*Available data*.
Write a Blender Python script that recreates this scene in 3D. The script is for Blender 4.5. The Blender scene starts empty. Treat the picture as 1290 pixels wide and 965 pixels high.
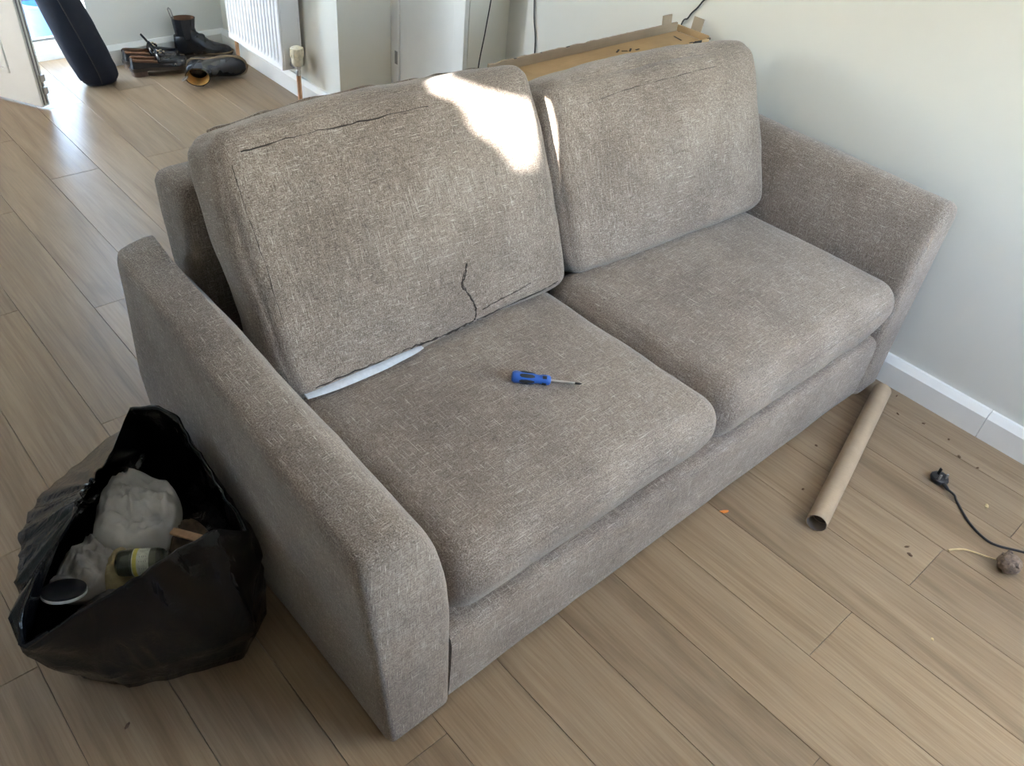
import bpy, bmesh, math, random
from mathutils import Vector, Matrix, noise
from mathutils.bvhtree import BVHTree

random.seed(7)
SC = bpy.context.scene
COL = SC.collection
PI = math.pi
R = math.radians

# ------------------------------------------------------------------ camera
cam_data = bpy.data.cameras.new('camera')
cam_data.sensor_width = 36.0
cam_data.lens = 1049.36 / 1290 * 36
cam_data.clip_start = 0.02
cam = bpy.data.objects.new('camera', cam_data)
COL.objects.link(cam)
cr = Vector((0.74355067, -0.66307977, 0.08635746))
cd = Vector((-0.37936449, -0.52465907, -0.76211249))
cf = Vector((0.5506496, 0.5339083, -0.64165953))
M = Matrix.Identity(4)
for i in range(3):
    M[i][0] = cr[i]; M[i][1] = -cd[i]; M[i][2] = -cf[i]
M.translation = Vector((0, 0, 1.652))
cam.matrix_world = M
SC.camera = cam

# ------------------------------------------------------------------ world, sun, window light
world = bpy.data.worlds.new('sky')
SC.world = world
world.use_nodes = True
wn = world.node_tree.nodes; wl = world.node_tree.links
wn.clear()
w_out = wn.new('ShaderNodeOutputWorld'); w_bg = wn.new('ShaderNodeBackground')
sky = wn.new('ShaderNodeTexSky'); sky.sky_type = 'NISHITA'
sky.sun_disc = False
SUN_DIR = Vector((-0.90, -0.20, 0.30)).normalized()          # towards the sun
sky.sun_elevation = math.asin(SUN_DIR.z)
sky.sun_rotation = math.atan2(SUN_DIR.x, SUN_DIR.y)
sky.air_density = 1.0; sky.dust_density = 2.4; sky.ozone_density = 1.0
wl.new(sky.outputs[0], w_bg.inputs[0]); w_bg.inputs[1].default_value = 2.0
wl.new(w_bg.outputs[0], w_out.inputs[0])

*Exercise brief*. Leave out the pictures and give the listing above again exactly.

*Result*.
Write a Blender Python script that recreates this scene in 3D. The script is for Blender 4.5. The Blender scene starts empty. Treat the picture as 1290 pixels wide and 965 pixels high.
import bpy, bmesh, math, random
from mathutils import Vector, Matrix, noise
from mathutils.bvhtree import BVHTree

random.seed(7)
SC = bpy.context.scene
COL = SC.collection
PI = math.pi
R = math.radians

# ------------------------------------------------------------------ camera
cam_data = bpy.data.cameras.new('camera')
cam_data.sensor_width = 36.0
cam_data.lens = 1049.36 / 1290 * 36
cam_data.clip_start = 0.02
cam = bpy.data.objects.new('camera', cam_data)
COL.objects.link(cam)
cr = Vector((0.74355067, -0.66307977, 0.08635746))
cd = Vector((-0.37936449, -0.52465907, -0.76211249))
cf = Vector((0.5506496, 0.5339083, -0.64165953))
M = Matrix.Identity(4)
for i in range(3):
    M[i][0] = cr[i]; M[i][1] = -cd[i]; M[i][2] = -cf[i]
M.translation = Vector((0, 0, 1.652))
cam.matrix_world = M
SC.camera = cam

# ------------------------------------------------------------------ world, sun, window light
world = bpy.data.worlds.new('sky')
SC.world = world
world.use_nodes = True
wn = world.node_tree.nodes; wl = world.node_tree.links
wn.clear()
w_out = wn.new('ShaderNodeOutputWorld'); w_bg = wn.new('ShaderNodeBackground')
sky = wn.new('ShaderNodeTexSky'); sky.sky_type = 'NISHITA'
sky.sun_disc = False
SUN_DIR = Vector((-0.90, -0.20, 0.30)).normalized()          # towards the sun
sky.sun_elevation = math.asin(SUN_DIR.z)
sky.sun_rotation = math.atan2(SUN_DIR.x, SUN_DIR.y)
sky.air_density = 1.0; sky.dust_density = 2.4; sky.ozone_density = 1.0
wl.new(sky.outputs[0], w_bg.inputs[0]); w_bg.inputs[1].default_value = 2.0
wl.new(w_bg.outputs[0], w_out.inputs[0])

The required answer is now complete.